By the time we reach the third part of the book, this division, too, crumbles. From mine and thine, the poems move to an exploration of the mine within mine. The searing savagery of trauma that weighs heavy on the previous two sections, growing in intensity with each passing passage, seem to find a cathartic cleansing in this part. With memories of safety pins tucked in Maa’s anchol to the last trip to a hill station taken with a parent now no more, these poems finally let the grey clouds of the mind, pregnant with heavy rain, to shower down in soft drops. These poems are intimate in how they tease out tender moments, carefully curated from the mind’s innermost storage bank.
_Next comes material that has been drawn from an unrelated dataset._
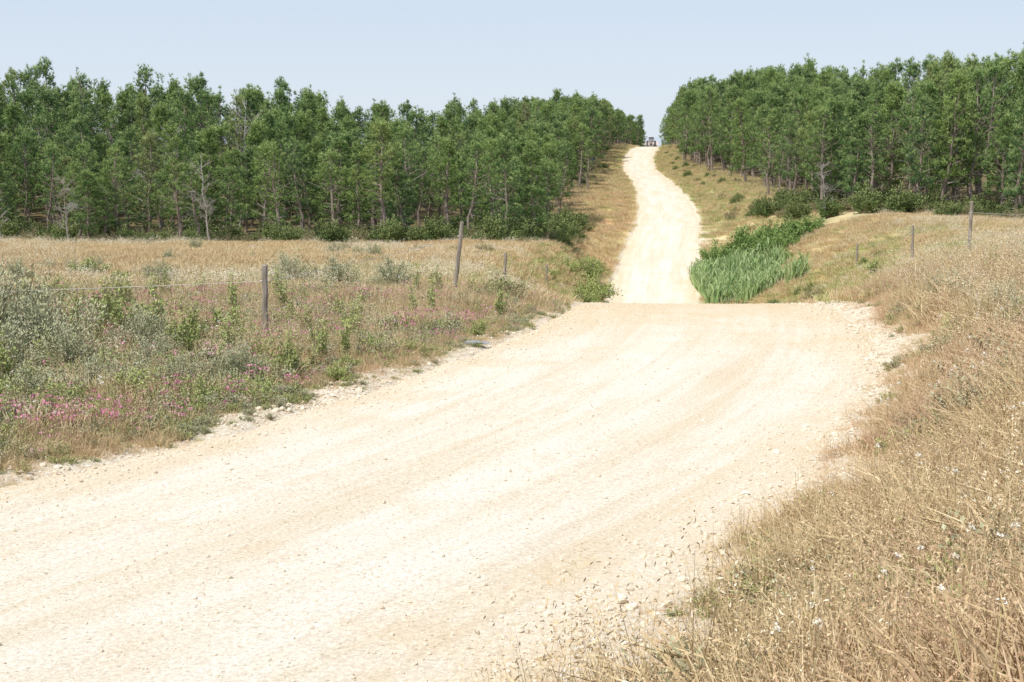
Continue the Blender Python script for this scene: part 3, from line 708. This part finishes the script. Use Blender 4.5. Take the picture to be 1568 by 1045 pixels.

They bring back much remembered memories like the smell of the first meal served by Maa on returning home after long, numbing memories of seeing one’s father turn to ashes in an electric chulah, false memories of figments of imagination or forgotten memories that have become “a lost strain of thoughts”. There is pain but it is a pain that becomes one’s becoming. It is no wonder, therefore, that the last poem of this section is titled “Autobiographical Much?” Having washed off all the excesses, it is only at the very end that a poet can be born.

From scribbles to final touches, For the Hope of Spring emerges as a celebration of hybridity. This hybridity is not just in content but also in form, as Sen dabbles in various styles. Sometimes her poems are like a garland of short sentences threaded together. Sometimes they are in block paragraphs, very much like prose. Sometimes they have titles, which you might later discover, is actually the first line of the poem. Sometimes, the first line of a poem is in fact a response to the title. Yet all of them share one thing — they are filled to the brim with a rich tapestry of images. While they add a lot of flavour to the whole experience, it can also get quite overwhelming at times. However, being overwhelmed is not always bad as it is only in the throes of such surplus that one can begin the process of purgation and truly bring forth spring. This is what Sen’s debut collection of poems does.